■ Goal ■
Retype the material that follows, keeping every word as it is.

Records:

○ ○ ○ ○

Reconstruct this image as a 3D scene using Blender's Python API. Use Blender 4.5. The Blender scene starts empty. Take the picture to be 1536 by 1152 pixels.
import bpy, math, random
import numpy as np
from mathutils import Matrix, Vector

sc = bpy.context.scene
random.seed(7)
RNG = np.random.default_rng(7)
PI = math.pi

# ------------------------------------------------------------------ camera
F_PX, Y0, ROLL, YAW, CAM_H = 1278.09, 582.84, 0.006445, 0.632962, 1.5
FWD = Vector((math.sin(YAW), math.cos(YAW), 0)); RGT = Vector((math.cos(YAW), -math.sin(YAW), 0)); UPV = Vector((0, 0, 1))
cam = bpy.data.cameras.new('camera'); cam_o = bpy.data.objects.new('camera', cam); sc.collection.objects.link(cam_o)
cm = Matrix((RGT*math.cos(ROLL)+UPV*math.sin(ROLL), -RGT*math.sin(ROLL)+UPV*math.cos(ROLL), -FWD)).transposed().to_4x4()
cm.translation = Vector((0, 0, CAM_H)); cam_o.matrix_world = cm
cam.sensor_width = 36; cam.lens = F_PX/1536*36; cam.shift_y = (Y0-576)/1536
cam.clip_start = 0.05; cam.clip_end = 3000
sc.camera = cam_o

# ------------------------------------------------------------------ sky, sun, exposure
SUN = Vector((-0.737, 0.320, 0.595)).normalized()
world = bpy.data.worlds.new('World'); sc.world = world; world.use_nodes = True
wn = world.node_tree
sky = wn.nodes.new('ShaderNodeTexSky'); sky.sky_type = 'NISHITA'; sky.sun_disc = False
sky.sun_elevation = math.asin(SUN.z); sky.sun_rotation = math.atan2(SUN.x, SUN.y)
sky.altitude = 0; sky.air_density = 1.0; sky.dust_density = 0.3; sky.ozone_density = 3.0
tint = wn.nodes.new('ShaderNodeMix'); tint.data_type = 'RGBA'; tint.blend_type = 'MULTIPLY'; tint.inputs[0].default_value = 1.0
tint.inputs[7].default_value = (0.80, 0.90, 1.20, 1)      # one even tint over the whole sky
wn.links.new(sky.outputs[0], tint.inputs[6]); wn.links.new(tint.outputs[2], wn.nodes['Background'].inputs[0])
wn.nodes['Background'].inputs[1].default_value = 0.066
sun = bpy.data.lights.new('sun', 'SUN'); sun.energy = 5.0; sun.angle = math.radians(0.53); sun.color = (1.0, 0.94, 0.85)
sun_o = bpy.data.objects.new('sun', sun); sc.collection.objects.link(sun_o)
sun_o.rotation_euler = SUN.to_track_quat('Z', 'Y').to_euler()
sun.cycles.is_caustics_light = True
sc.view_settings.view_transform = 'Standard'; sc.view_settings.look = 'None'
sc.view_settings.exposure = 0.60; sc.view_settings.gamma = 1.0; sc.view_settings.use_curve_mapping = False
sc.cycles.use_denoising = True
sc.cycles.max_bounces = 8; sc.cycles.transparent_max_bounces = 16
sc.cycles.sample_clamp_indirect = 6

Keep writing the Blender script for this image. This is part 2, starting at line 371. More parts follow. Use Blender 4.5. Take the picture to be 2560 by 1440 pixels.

○ ○ ○ ○

■ Worked solution ■
Reconstruct this image as a 3D scene using Blender's Python API. Use Blender 4.5. The Blender scene starts empty. Take the picture to be 1536 by 1152 pixels.
import bpy, math, random
import numpy as np
from mathutils import Matrix, Vector

sc = bpy.context.scene
random.seed(7)
RNG = np.random.default_rng(7)
PI = math.pi

# ------------------------------------------------------------------ camera
F_PX, Y0, ROLL, YAW, CAM_H = 1278.09, 582.84, 0.006445, 0.632962, 1.5
FWD = Vector((math.sin(YAW), math.cos(YAW), 0)); RGT = Vector((math.cos(YAW), -math.sin(YAW), 0)); UPV = Vector((0, 0, 1))
cam = bpy.data.cameras.new('camera'); cam_o = bpy.data.objects.new('camera', cam); sc.collection.objects.link(cam_o)
cm = Matrix((RGT*math.cos(ROLL)+UPV*math.sin(ROLL), -RGT*math.sin(ROLL)+UPV*math.cos(ROLL), -FWD)).transposed().to_4x4()
cm.translation = Vector((0, 0, CAM_H)); cam_o.matrix_world = cm
cam.sensor_width = 36; cam.lens = F_PX/1536*36; cam.shift_y = (Y0-576)/1536
cam.clip_start = 0.05; cam.clip_end = 3000
sc.camera = cam_o

# ------------------------------------------------------------------ sky, sun, exposure
SUN = Vector((-0.737, 0.320, 0.595)).normalized()
world = bpy.data.worlds.new('World'); sc.world = world; world.use_nodes = True
wn = world.node_tree
sky = wn.nodes.new('ShaderNodeTexSky'); sky.sky_type = 'NISHITA'; sky.sun_disc = False
sky.sun_elevation = math.asin(SUN.z); sky.sun_rotation = math.atan2(SUN.x, SUN.y)
sky.altitude = 0; sky.air_density = 1.0; sky.dust_density = 0.3; sky.ozone_density = 3.0
tint = wn.nodes.new('ShaderNodeMix'); tint.data_type = 'RGBA'; tint.blend_type = 'MULTIPLY'; tint.inputs[0].default_value = 1.0
tint.inputs[7].default_value = (0.80, 0.90, 1.20, 1)      # one even tint over the whole sky
wn.links.new(sky.outputs[0], tint.inputs[6]); wn.links.new(tint.outputs[2], wn.nodes['Background'].inputs[0])
wn.nodes['Background'].inputs[1].default_value = 0.066
sun = bpy.data.lights.new('sun', 'SUN'); sun.energy = 5.0; sun.angle = math.radians(0.53); sun.color = (1.0, 0.94, 0.85)
sun_o = bpy.data.objects.new('sun', sun); sc.collection.objects.link(sun_o)
sun_o.rotation_euler = SUN.to_track_quat('Z', 'Y').to_euler()
sun.cycles.is_caustics_light = True
sc.view_settings.view_transform = 'Standard'; sc.view_settings.look = 'None'
sc.view_settings.exposure = 0.60; sc.view_settings.gamma = 1.0; sc.view_settings.use_curve_mapping = False
sc.cycles.use_denoising = True
sc.cycles.max_bounces = 8; sc.cycles.transparent_max_bounces = 16
sc.cycles.sample_clamp_indirect = 6

Keep writing the Blender script for this image. This is part 2, starting at line 371. More parts follow. Use Blender 4.5. Take the picture to be 2560 by 1440 pixels.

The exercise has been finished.